The scenario was always preset by my brain, out of my conscious control. But once in, I could steer the blissful 5 minutes of early REM in any direction that I pleased. At first, I created carnivals on the backs of trucks, made video games into reality, and attempted whatever randomnity my mind could produce that evening. Soon, though, the dreams became only of one topic: flying. --- (aside) As I type these words, I am finding more and more of my current self seems to be molded by this battle against insomnia. --- No matter what scene my brain placed me into, I looked up and began to fly. There was a clear method involved with flight, however. It was not a simple Superman approach (my mind, apparently, had decided that would be too easy). Rather, flying in my dreams required learning how to ride subtle currents in the air (though not necessarily currents of wind). Certain motions propelled upwards, others downward, and some movements installed speed into my motion. It's funny, to this day, the method of flight still has not changed.

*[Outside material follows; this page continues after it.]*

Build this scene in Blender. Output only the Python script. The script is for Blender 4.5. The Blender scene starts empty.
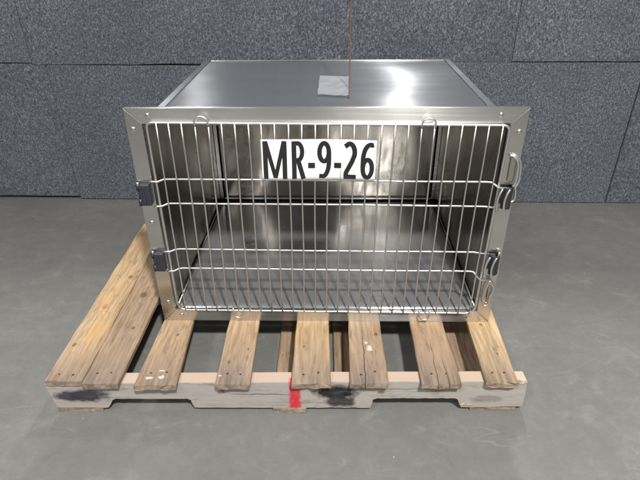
import bpy, bmesh, math, random
from mathutils import Vector, Matrix, noise
random.seed(7)
S = bpy.context.scene
COL = S.collection

# ------------------------------------------------------------------ helpers
class MB:
    """collects geometry; build() links it as ONE mesh object"""
    def __init__(s): s.bm = bmesh.new()
    def box(s, x0, x1, y0, y1, z0, z1, bev=0.0, seg=2):
        g = bmesh.ops.create_cube(s.bm, size=1.0)
        vs = g['verts']
        for v in vs:
            v.co = Vector(((x0+x1)/2+v.co.x*(x1-x0), (y0+y1)/2+v.co.y*(y1-y0), (z0+z1)/2+v.co.z*(z1-z0)))
        if bev > 0:
            es = {e for v in vs for e in v.link_edges}
            bmesh.ops.bevel(s.bm, geom=list(es), offset=bev, segments=seg, affect='EDGES', profile=0.5)
        return s
    def sheet(s, o, u, v, t, nu=1, nv=1, warp=0.0, seed=0):
        """thin plate from corner o along u and v, thickness vector t, gently warped"""
        o, u, v, t = Vector(o), Vector(u), Vector(v), Vector(t)
        n = t.normalized()
        rows = []
        for k in range(2):
            gr = []
            for j in range(nv+1):
                r = []
                for i in range(nu+1):
                    p = o+u*(i/nu)+v*(j/nv)
                    e = math.sin(math.pi*i/nu)*math.sin(math.pi*j/nv)
                    w = warp*e*noise.noise(p*2.3+Vector((seed, seed*.7, 0)))
                    r.append(s.bm.verts.new(p+n*w+t*k))
                gr.append(r)
            rows.append(gr)
        for k in range(2):
            for j in range(nv):
                for i in range(nu):
                    q = [rows[k][j][i], rows[k][j][i+1], rows[k][j+1][i+1], rows[k][j+1][i]]
                    s.bm.faces.new(q if k == 1 else q[::-1]).smooth = True
        def side(a, b):
            for i in range(len(a)-1):
                s.bm.faces.new([a[i], a[i+1], b[i+1], b[i]])
        g0, g1 = rows
        side(g0[0], g1[0]); side(g1[-1], g0[-1])
        side([r[0] for r in g1], [r[0] for r in g0]); side([r[-1] for r in g0], [r[-1] for r in g1])
        return s
    def tube(s, pts, r, seg=10, closed=False, cap=True):
        pts = [Vector(p) for p in pts]; n = len(pts)
        rings = []; up = None
        for i, p in enumerate(pts):
            if closed: t = (pts[(i+1) % n]-pts[i-1]).normalized()
            elif i == 0: t = (pts[1]-pts[0]).normalized()
            elif i == n-1: t = (pts[-1]-pts[-2]).normalized()
            else: t = ((pts[i+1]-pts[i]).normalized()+(pts[i]-pts[i-1]).normalized()).normalized()
            if up is None:
                up = Vector((0, 1, 0)) if abs(t.y) < .9 else Vector((1, 0, 0))
            a = (up-t*up.dot(t)).normalized(); b = t.cross(a); up = a
            rr = r[i] if isinstance(r, (list, tuple)) else r
            rings.append([s.bm.verts.new(p+(a*math.cos(2*math.pi*k/seg)+b*math.sin(2*math.pi*k/seg))*rr) for k in range(seg)])
        m = n if closed else n-1
        for i in range(m):
            A, B = rings[i], rings[(i+1) % n]
            for k in range(seg):
                f = s.bm.faces.new([A[k], A[(k+1) % seg], B[(k+1) % seg], B[k]]); f.smooth = True
        if not closed and cap:
            s.bm.faces.new(rings[0][::-1]); s.bm.faces.new(rings[-1])
        return s
    def lathe(s, c, axis, prof, seg=16):
        """prof: (radius, height along axis)"""
        c = Vector(c); ax = Vector(axis).normalized()
        a = ax.orthogonal().normalized(); b = ax.cross(a); rings = []
        for (r, h) in prof:
            if r < 1e-6: rings.append([s.bm.verts.new(c+ax*h)])
            else: rings.append([s.bm.verts.new(c+ax*h+(a*math.cos(2*math.pi*k/seg)+b*math.sin(2*math.pi*k/seg))*r) for k in range(seg)])
        for A, B in zip(rings, rings[1:]):
            for k in range(seg):
                q = []
                for v in (A[k % len(A)], A[(k+1) % len(A)], B[(k+1) % len(B)], B[k % len(B)]):
                    if v not in q: q.append(v)
                if len(q) >= 3: s.bm.faces.new(q).smooth = True
        return s
    def poly(s, pts, ext, bev=0.0):
        """extrude a planar polygon along ext"""
        ext = Vector(ext)
        A = [s.bm.verts.new(Vector(p)) for p in pts]
        f0 = s.bm.faces.new(A)
        r = bmesh.ops.extrude_face_region(s.bm, geom=[f0])
        nv = [g for g in r['geom'] if isinstance(g, bmesh.types.BMVert)]
        for v in nv: v.co += ext
        if bev:
            nf = [g for g in r['geom'] if isinstance(g, bmesh.types.BMFace)]
            es = set(f0.edges) | {e for f in nf for e in f.edges}
            bmesh.ops.bevel(s.bm, geom=list(es), offset=bev, segments=2, affect='EDGES', profile=.5)
        return s
    def build(s, name, mat, parent=None, uv=None):
        bmesh.ops.recalc_face_normals(s.bm, faces=s.bm.faces)
        me = bpy.data.meshes.new(name)
        if uv:   # UV u runs along the grain axis: 'x', 'y' or 'z'
            L = s.bm.loops.layers.uv.new('UVMap')
            gi = 'xyz'.index(uv)
            for f in s.bm.faces:
                n = f.normal; k = max(range(3), key=lambda i: abs(n[i]))
                o = [i for i in range(3) if i != k]
                ui = gi if gi in o else o[0]
                vi = [i for i in o if i != ui][0]
                for l in f.loops: l[L].uv = (l.vert.co[ui], l.vert.co[vi])
        s.bm.to_mesh(me); s.bm.free()
        me.materials.append(mat)
        ob = bpy.data.objects.new(name, me); COL.objects.link(ob)
        if parent is not None: ob.parent = parent
        return ob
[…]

Unfortunately, this technique, too, was not foolproof. Often the excitement itself prevented sleep, or the constant effort of constant repetition in order to begin a lucid dream was too tiring to maintain. So once again, I was left to a combination of all these techniques with an aptitude for avoiding sleep. Exhaustion, it seemed, was still one of the best methods.

In high school, I was constantly exhausted. No problem falling asleep there. In addition, my life at that time contained endless change (extracurriculars, camps, courses, etc); the passive filtering of the steady stream was enough to distract my wandering mind. Of course, I would at times return to employing various methods of avoiding disastrous dreams when necessary, but for the most part, life was too fast to worry.

In college, I made a discovery. Most of my close friends now do not know me without the Friends theme song playing in the background. Yes, Friends the TV show. Today, I can quote most every episode with a frightening level of detail. What was the discovery? I figured out that speech, more specifically background dialogue, was the perfect balance of distraction. New shows, or rather episodes I had not seen, did not fit this category as my mind would strain to follow the plot. But episodes I had seen and were familiar with, these, I could allow to "wandering" portion of my brain to focus on, allowing a quick and easy sleep.

I soon learned that this approach also worked with the more menial tasks in studying and homework, although assignments that required actual thought demanded my full attention.

Which brings me to today, or last night -- er, this morning -- rather. I woke up and attempted to fall back asleep from a relatively awoken state without background distraction. My mind began to wander, back through those same paths of fear it had once taken when I was a child. It was that twang of familiarity that jolted me awake. I had nearly forgotten that long ago, before I learned how to distract my mind, that I used to fear sleep.